Quote from the first line below through the line that contains "COL = scene.collection", both included, and leave the pictures out.

3D scene scripts:
++++++++++++++++++++

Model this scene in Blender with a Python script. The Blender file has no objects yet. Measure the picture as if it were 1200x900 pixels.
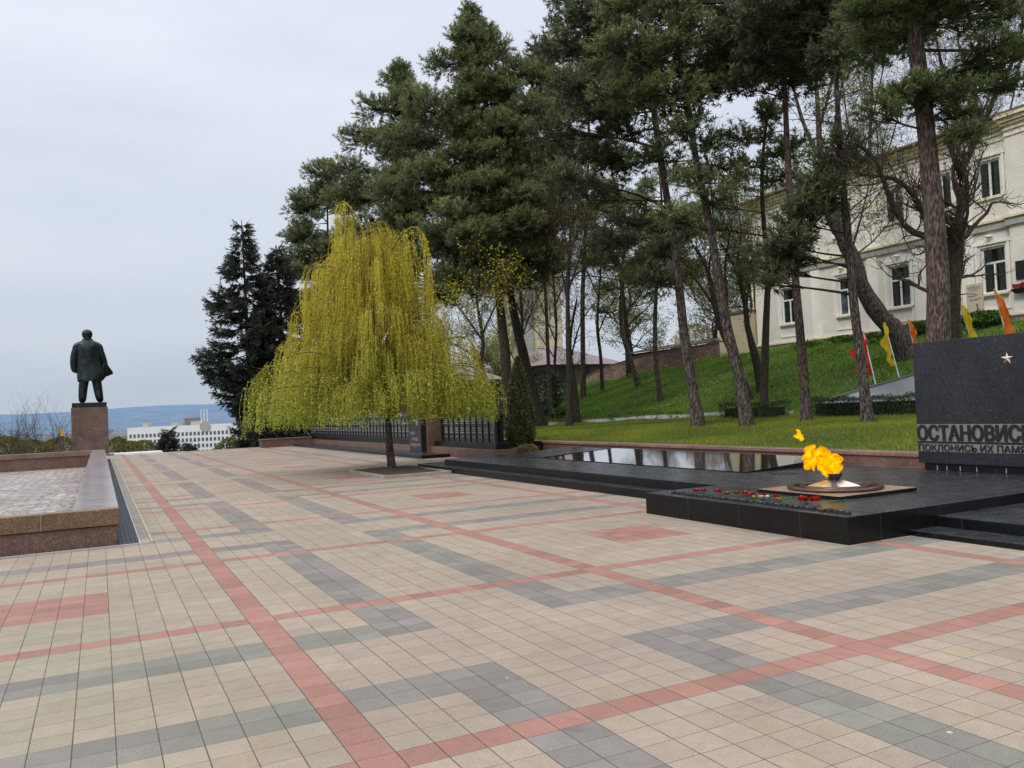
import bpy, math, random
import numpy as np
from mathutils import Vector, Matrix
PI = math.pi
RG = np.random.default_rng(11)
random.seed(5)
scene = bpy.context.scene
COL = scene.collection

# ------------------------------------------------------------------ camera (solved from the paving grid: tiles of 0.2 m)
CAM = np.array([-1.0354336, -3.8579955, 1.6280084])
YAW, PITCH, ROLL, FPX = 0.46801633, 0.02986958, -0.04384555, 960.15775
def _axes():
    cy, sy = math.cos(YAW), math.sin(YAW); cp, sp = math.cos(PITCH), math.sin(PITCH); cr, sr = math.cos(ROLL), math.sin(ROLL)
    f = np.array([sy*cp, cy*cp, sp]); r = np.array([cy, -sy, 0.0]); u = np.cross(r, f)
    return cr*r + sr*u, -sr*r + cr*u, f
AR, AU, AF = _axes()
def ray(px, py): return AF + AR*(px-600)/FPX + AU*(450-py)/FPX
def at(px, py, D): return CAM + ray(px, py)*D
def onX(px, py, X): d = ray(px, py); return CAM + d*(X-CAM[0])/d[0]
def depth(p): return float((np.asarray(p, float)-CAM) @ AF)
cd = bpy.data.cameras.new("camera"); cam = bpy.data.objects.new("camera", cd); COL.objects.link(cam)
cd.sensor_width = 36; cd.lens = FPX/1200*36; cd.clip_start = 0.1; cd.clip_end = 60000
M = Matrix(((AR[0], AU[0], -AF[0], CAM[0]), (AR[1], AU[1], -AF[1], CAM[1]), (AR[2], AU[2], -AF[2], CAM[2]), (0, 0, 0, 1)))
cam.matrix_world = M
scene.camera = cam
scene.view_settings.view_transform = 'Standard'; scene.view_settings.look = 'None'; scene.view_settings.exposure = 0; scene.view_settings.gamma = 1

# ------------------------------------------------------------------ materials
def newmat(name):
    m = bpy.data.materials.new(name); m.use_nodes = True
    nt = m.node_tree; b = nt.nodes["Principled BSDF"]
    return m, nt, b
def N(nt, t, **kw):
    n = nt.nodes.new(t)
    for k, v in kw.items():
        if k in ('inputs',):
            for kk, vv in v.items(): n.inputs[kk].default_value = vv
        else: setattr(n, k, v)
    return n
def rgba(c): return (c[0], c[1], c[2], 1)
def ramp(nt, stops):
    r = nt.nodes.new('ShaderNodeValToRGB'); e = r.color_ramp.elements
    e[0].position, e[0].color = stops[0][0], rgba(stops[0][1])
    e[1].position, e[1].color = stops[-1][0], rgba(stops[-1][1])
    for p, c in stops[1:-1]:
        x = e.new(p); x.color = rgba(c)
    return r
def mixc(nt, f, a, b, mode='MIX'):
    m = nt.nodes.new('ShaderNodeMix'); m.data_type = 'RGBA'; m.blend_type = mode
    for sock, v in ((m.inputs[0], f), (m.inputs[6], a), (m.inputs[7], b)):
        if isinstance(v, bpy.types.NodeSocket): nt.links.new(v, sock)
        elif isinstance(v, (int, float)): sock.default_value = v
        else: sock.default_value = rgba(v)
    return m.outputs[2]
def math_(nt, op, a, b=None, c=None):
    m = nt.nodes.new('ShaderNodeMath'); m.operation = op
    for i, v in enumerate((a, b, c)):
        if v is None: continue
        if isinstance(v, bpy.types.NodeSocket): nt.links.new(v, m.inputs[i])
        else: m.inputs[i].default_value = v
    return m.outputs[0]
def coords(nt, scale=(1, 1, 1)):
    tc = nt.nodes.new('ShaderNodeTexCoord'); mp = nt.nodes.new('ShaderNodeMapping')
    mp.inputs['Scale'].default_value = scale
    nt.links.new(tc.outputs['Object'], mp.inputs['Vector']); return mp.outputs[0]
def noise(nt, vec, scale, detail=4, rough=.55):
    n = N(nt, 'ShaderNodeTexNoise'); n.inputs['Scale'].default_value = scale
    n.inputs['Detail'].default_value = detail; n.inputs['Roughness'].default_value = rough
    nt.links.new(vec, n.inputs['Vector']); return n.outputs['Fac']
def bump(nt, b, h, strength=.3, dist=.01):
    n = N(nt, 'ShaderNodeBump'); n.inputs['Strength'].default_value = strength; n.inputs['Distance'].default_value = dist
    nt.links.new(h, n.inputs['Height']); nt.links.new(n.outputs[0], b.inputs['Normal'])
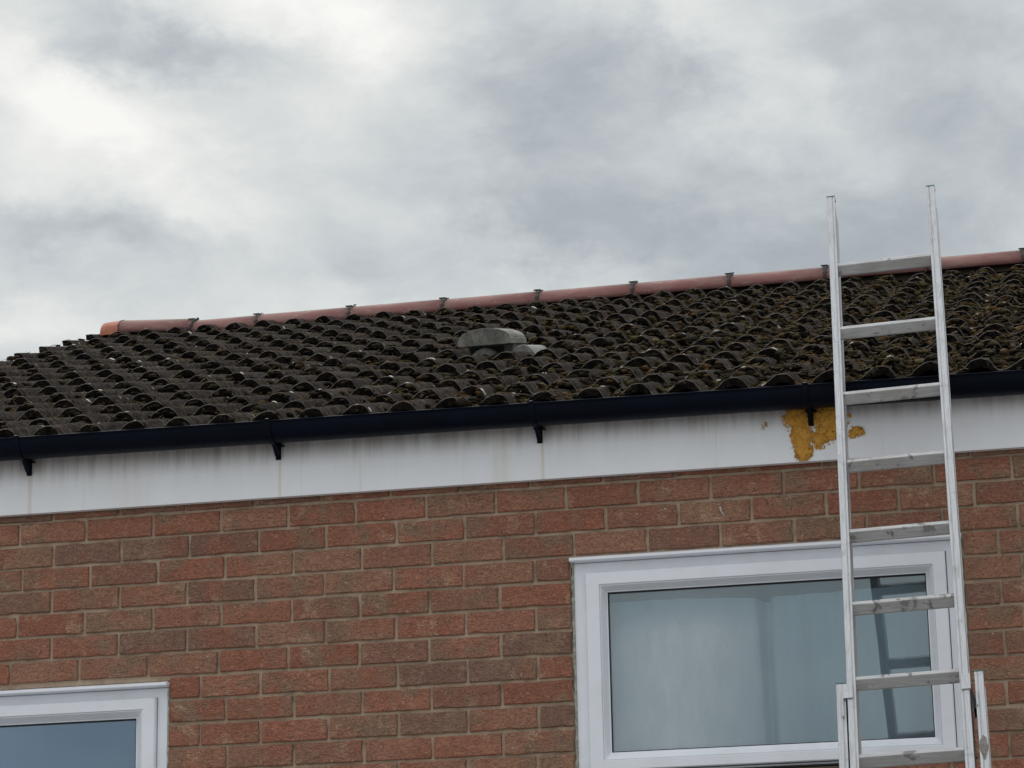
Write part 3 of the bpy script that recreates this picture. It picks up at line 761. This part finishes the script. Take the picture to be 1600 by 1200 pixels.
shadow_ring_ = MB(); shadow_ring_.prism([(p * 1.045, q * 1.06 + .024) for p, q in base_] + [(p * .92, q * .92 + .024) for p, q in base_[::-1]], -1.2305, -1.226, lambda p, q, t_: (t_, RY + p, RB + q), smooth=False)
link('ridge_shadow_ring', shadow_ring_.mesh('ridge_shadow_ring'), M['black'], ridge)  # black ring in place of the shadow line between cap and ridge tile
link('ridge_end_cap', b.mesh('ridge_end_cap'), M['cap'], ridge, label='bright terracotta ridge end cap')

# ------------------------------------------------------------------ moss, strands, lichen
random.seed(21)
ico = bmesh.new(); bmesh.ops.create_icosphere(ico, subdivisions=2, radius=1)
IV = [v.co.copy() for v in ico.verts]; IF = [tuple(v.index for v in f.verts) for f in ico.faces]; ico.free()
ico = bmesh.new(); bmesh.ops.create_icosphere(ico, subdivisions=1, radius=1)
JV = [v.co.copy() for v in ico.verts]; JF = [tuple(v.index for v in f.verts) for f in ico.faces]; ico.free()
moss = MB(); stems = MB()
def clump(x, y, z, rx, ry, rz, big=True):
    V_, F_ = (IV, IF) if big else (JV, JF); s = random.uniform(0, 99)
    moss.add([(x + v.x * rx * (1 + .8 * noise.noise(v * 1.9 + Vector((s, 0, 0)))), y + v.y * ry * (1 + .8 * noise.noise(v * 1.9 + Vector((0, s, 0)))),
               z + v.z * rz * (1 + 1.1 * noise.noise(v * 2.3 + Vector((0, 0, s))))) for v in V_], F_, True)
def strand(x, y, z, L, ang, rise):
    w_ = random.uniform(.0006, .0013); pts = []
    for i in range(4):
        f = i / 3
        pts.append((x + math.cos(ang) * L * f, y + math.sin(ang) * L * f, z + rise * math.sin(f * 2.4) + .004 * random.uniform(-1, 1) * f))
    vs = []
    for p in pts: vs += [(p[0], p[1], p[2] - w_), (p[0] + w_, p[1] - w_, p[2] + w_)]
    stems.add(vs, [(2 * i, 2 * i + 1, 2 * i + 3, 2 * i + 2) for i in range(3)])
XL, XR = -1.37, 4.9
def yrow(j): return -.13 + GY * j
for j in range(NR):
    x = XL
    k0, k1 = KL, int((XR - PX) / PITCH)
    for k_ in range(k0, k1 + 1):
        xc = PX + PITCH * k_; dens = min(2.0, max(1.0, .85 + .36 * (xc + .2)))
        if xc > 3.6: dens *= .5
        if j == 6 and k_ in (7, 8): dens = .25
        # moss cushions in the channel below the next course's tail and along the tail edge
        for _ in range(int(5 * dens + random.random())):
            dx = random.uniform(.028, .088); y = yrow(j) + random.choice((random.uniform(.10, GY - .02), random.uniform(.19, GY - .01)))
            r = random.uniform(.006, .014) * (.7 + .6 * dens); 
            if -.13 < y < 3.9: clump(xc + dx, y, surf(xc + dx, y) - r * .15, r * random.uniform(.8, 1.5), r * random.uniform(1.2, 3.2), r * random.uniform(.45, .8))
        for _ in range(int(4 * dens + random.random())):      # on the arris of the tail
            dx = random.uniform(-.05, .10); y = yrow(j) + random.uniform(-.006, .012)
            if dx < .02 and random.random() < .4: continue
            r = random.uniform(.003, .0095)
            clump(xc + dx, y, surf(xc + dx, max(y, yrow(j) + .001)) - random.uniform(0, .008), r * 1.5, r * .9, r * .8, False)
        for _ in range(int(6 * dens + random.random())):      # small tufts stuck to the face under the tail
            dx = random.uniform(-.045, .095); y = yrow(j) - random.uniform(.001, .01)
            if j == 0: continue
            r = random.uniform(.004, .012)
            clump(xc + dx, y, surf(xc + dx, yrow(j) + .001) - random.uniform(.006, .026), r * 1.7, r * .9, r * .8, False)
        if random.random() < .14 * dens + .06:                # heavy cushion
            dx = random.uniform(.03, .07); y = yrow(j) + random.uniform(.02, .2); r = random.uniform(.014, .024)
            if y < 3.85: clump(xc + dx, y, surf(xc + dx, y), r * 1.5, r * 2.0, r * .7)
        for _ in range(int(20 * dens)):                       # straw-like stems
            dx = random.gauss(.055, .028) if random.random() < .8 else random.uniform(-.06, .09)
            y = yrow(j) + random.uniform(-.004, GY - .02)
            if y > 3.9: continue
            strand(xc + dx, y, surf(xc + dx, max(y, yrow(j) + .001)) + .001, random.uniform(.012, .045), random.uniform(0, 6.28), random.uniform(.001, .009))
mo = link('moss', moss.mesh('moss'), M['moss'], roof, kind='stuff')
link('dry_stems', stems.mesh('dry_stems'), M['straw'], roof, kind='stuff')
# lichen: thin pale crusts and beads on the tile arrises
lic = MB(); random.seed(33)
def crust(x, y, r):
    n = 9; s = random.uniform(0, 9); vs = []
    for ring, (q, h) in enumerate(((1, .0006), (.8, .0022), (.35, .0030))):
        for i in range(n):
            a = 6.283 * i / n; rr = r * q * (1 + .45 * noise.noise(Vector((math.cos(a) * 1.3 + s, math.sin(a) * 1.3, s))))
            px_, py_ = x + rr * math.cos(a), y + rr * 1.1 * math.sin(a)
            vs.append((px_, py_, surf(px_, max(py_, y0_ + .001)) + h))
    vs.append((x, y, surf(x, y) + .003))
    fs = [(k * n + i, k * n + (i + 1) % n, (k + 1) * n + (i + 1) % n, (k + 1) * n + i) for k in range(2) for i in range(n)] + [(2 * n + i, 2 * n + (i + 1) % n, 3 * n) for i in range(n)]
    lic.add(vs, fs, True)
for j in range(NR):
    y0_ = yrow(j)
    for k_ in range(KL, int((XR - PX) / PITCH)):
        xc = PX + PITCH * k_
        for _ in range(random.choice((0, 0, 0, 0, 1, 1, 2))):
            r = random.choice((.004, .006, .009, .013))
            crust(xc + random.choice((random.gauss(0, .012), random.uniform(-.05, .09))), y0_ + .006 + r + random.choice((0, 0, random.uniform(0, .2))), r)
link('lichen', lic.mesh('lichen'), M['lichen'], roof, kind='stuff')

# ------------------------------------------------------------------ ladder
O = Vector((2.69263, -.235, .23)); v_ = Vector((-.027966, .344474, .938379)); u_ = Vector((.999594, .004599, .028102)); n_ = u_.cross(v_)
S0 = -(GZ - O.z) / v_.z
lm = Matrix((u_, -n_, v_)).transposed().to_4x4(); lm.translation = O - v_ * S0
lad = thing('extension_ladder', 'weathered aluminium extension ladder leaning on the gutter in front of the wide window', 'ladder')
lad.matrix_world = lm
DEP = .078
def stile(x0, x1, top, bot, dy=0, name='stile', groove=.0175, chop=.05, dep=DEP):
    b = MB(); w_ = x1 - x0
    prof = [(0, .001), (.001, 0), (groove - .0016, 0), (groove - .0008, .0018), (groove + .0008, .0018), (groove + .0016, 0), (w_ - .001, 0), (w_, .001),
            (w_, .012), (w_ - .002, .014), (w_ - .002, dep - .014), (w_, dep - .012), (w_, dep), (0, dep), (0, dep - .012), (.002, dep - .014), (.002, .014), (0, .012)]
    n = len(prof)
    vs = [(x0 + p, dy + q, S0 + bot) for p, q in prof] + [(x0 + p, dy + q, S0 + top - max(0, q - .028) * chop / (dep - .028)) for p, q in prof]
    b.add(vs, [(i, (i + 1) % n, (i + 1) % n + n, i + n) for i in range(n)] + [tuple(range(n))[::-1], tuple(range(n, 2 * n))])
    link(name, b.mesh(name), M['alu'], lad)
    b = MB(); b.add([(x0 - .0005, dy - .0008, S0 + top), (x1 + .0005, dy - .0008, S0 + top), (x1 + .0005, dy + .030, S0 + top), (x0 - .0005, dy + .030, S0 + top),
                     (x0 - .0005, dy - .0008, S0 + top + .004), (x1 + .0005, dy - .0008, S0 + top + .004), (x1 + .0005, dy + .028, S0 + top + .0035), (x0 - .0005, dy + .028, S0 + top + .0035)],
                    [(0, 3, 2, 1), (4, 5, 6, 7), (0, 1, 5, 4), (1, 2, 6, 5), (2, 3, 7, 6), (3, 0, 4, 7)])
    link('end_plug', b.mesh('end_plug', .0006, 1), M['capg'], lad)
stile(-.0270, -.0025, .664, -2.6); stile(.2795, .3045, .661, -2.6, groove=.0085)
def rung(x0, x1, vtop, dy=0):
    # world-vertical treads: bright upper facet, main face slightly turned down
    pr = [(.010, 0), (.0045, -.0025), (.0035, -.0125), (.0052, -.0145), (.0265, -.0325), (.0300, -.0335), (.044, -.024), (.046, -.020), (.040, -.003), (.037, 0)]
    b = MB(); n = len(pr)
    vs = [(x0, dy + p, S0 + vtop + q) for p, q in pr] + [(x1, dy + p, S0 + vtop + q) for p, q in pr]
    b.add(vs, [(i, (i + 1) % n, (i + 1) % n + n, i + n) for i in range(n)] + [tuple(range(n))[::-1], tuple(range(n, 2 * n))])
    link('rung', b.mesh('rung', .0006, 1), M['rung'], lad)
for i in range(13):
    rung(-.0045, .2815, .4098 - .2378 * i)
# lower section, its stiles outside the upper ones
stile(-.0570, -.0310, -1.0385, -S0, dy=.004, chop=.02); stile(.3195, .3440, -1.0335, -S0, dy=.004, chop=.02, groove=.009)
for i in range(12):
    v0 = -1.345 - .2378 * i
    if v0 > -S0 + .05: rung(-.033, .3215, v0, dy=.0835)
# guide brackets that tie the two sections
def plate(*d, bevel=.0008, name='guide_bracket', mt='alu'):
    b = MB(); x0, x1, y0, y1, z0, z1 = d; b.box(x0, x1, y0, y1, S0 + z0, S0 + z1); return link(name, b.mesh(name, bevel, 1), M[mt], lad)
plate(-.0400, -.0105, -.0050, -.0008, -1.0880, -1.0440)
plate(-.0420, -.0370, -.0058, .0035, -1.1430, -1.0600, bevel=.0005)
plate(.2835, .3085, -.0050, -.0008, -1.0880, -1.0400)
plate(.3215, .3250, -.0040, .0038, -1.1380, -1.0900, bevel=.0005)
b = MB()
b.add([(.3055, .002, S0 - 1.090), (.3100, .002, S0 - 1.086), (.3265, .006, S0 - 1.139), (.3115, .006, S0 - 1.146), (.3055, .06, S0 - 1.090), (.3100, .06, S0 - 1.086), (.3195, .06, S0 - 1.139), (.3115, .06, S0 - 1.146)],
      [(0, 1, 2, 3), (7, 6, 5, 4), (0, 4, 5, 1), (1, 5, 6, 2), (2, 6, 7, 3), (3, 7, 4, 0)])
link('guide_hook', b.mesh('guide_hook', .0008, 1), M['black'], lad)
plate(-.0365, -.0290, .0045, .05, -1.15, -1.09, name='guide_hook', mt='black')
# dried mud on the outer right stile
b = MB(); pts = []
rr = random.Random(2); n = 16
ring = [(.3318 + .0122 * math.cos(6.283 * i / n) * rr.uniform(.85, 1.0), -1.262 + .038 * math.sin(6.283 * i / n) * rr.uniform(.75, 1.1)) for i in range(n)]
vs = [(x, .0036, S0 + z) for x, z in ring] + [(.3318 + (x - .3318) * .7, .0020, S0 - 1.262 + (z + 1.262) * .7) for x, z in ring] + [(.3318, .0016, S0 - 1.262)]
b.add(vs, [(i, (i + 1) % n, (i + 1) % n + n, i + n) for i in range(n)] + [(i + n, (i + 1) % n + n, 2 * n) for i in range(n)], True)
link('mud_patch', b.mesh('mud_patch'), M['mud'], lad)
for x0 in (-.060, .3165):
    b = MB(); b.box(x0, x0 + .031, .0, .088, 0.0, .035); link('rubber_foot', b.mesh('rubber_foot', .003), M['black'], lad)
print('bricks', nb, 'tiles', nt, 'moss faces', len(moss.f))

++++++++++++++++++++

**OUTPUT BELOW**
Model this scene in Blender with a Python script. The Blender file has no objects yet. Measure the picture as if it were 1200x900 pixels.
import bpy, math, random
import numpy as np
from mathutils import Vector, Matrix
PI = math.pi
RG = np.random.default_rng(11)
random.seed(5)
scene = bpy.context.scene
COL = scene.collection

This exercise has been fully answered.